The luganos are relegated to turbo use, never to be used by me on the road again.

Another superstition is born.

Monday, 13 February 2012

Anyone can win a race. Especially you.

Hello again.

I've got a whole backlog of posts building up now, as the long weeks and short weekends move dauntingly towards the start of "the season". Posts about real things, like how my new race bike has made me question everything I thought about compromise in bike design. Posts about concepts, like power and weight and what actually matters when you stretch your legs up Tak-ma-doon. But, for now, I'm tired, so it's time to go more abstract.

I'm convinced that there are no bike racers in Glasgow.

It's not that I don't know that there are people who race bikes in Glasgow. I am merely saying that my brain has constructed, deep within itself, a sense that there are no racers in Glasgow. It is certainly inaccurate, and may even be dangerous, but it appears to exist purely for motivational reasons. By believing you have something special, you can create extenuating circumstances for every success or failure. If there's never a fair competition, there's no competition at all. If everything you do is harder or faster than everyone else, then you're never playing catch-up. You're not looking at a pedestal that you could never hope to reach. You're looking down at the ants and laughing.

It starts in the gym.

The gym is a place of punishment and redemption. It is a place where the scales judge the weekend of excess, and sentence you to perdition. Where the mathematics of shame tell you that a gain of 1.3kg points you to a threshold session on the trainer until you drop, sweat turning your eyes red, whole body right on the limit, not even the power to prevent the cry of anger as the poorly-maintained seatpost drops a notch for the third time in an hour.

But you're the only one there.

The only one suffering, at any rate. Look to your left, your right. They might be moving, but they're not suffering. Half of them are playing on their iPhones. What is this, a recovery day? They don't know the meaning of work, of trying to absolutely transcend yourself.

There's that guy, of course. But he's running. He's a runner. Not a cyclist. And that guy. But he's no cyclist - he's twice your weight. He could crush you like a fly, but, by God, you would thrash him up the Crow.

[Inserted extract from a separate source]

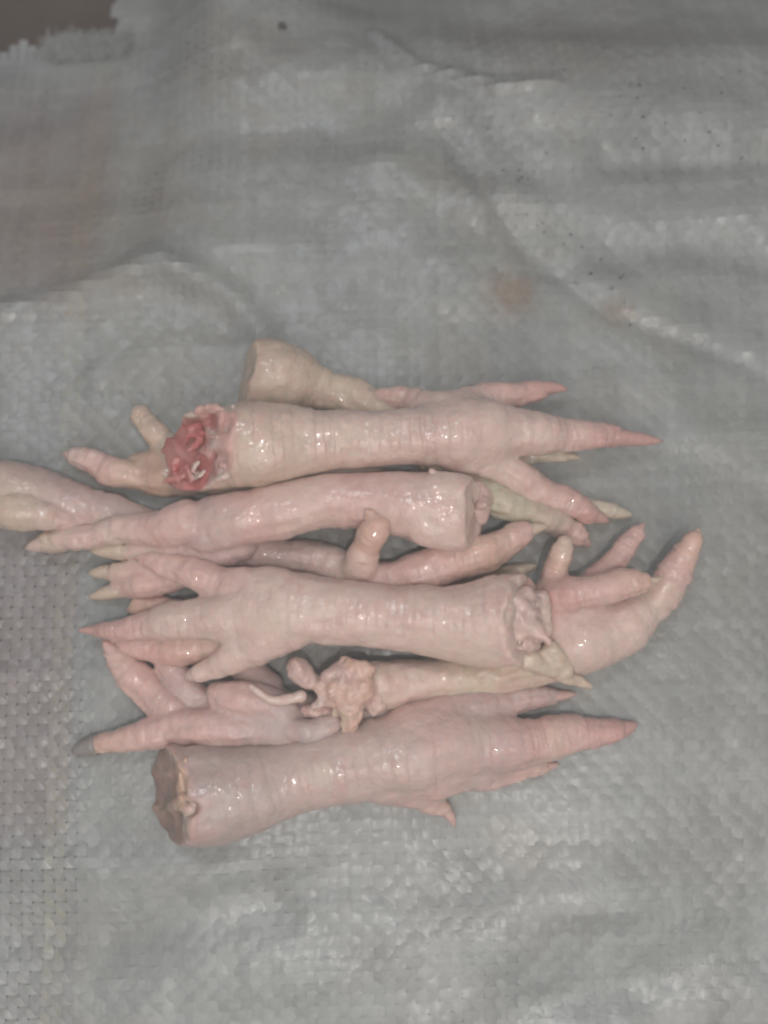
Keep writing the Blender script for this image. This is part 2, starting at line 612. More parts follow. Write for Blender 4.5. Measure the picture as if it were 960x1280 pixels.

No, there's no cyclists here.

On the roads, then. That's where the real cyclists are. Like you. But they're not. They're all different from you. Generally slower. And you're not like that guy, because you don't jump red lights. And you're still faster than him. And you're definitely not like that guy - you still look like a human being on a bike, not some sort of fondant Christmas tree. No. There's no-one here like you. No-one who knows what it is to earn speed, real speed with nothing but strength and poise. You're the cyclist. These people just ride bikes.

Away from the city. These guys enjoy it. They know the love of the bike. But they don't know the speed. Apart from these guys. But they probably haven't already done fifty miles. You shouldn't chase, because it's a rest day. Maybe you will anyway. Just to show them. Show them how effortless you can make it look. Make them wonder how you got that fast.

You know how you got that fast.

Because you know how to suffer. You want to race bikes, so you've learned how to suffer. You've studied it. Bicycle racers don't just train. They take classes in how to train. They read articles, pay instructors to bark at them, bully themselves with computers and endless numbers. All you need to do to go faster is suffer.

And no-one else can suffer like you.